Em agosto, a atriz carioca lançou, no 53º Festival de Cinema de Gramado, a polêmica comédia dramática Sonhar com Leões, dirigida por Paolo Marinou-Blanco, na qual interpreta uma mulher com câncer terminal em uma desesperada busca por eutanásia. Já em dezembro, entrou em cartaz o seu poético drama Livros Restantes, dirigido por Marcia Paraiso (ainda em cartaz no Recife), em que vive uma professora decidida a devolver livros com dedicatórias às pessoas que lhe presentearam com eles.
Ainda este ano, ela seguiu com seus famosos espetáculos Eu de Você, um monólogo com narrativa e poesia, e O que Sabemos Juntos, um dueto com Tony Ramos e interações com a plateia — ambas desenvolvidas em parceria com o produtor José Maria e o diretor Luiz Villaça.
Em entrevista exclusiva ao Diario, Denise descreve como sua percepção sobre a vida está, de certa maneira, entrelaçada nas obras que escolhe para trabalhar. Ela destaca especificamente como o prazer e a felicidade se tornaram prioridade em sua agenda.
Entrevista com Denise Fraga:
Como 2025 te ajuda a enxergar o atual momento da sua carreira e da sua vida pessoal, se é que, neste caso, é possível separar as duas coisas?
Desde que fiz 60 anos, em 2024, tenho vivenciado um momento de reinauguração pessoal e tenho dito que 2025 foi o ano em que vivenciei o primeiro ano do resto da minha vida.

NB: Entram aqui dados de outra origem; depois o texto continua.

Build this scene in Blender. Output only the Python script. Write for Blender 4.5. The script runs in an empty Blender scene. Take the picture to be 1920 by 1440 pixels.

Coincidentemente, essa fase começou junto com a decadência física da minha mãe e, quando eu a perdi, passei a querer falar ainda mais sobre a vida, sobre a importância de ser feliz, de, sobretudo, viver como se fôssemos morrer. E acho que vivemos muito como se não fôssemos. Esses projetos que abracei têm bastante a ver com isso.
Sonhar com Leões tem muitas coisas em comum nesse diálogo com a valorização de cada instante e sobretudo dos afetos, não é?
Com certeza, porque é um filme que enfatiza como a gente precisa falar de finitude para falar da vida e da urgência da felicidade nesta vida inventada que a gente resolveu topar. Acho estranho que tenhamos embarcado tanto na ideia de que prosperidade e sucesso não devem vir junto com felicidade. É hora, inclusive, de tirar projetos antigos da gaveta e buscar estratégias de alegria. Claro que o ganha-pão é um fiel da balança, mas não é a única coisa que existe.
Com essa premissa de devolver os livros, o Livros Restantes acaba falando de vários assuntos mais gerais do Brasil. Como você acha que ele conversa com a suas próprias ideias sobre a vida e sobre o país?
Acho que chega um ponto na carreira em que a gente decide fazer aquilo que faz sentido para nós. No caso do Livros Restantes, uma das camadas que eu mais gosto é sobre esse tema da memória. O Brasil tem muita dificuldade com esse assunto. Você precisa entender quem você é para se fortalecer. Não é um filme que fala diretamente do país, mas, através dessa protagonista, Marcia [diretora], acaba comentando sobre a importância de olharmos para nós mesmos e para o nosso passado até para poder avaliar quais ancestralidades que queremos levar adiante. Elas são uma herança, sim, mas não uma condenação.
Quais as principais reflexões que ficaram com você a partir desses projetos em que se envolveu no teatro e no cinema?
Tanto essas temporadas das peças quanto os filmes que tenho feito dialogam, às vezes de forma mais sutil ou mais direta, com a ideia do preconceito. Vivemos em um turbilhão tão louco de informações nesse tribunal digital da internet que a vida exige de nós cada vez mais um tempo para reflexão. E por isso defendo tanto que o teatro seja ensinado e incentivado nas escolas, porque ele ensina a se colocar na pele do outro. A coisa mais linda é ver alguém que não é ator tentando encontrar um personagem, ou seja, exercitando a empatia, tentando acionar aquilo que não é dele. A arte faz a gente entrar em contato com esse mundo tão desigual. Acho que esses trabalhos de 2025 me fizeram me reconectar com todas essas ideias de forma muito intensa.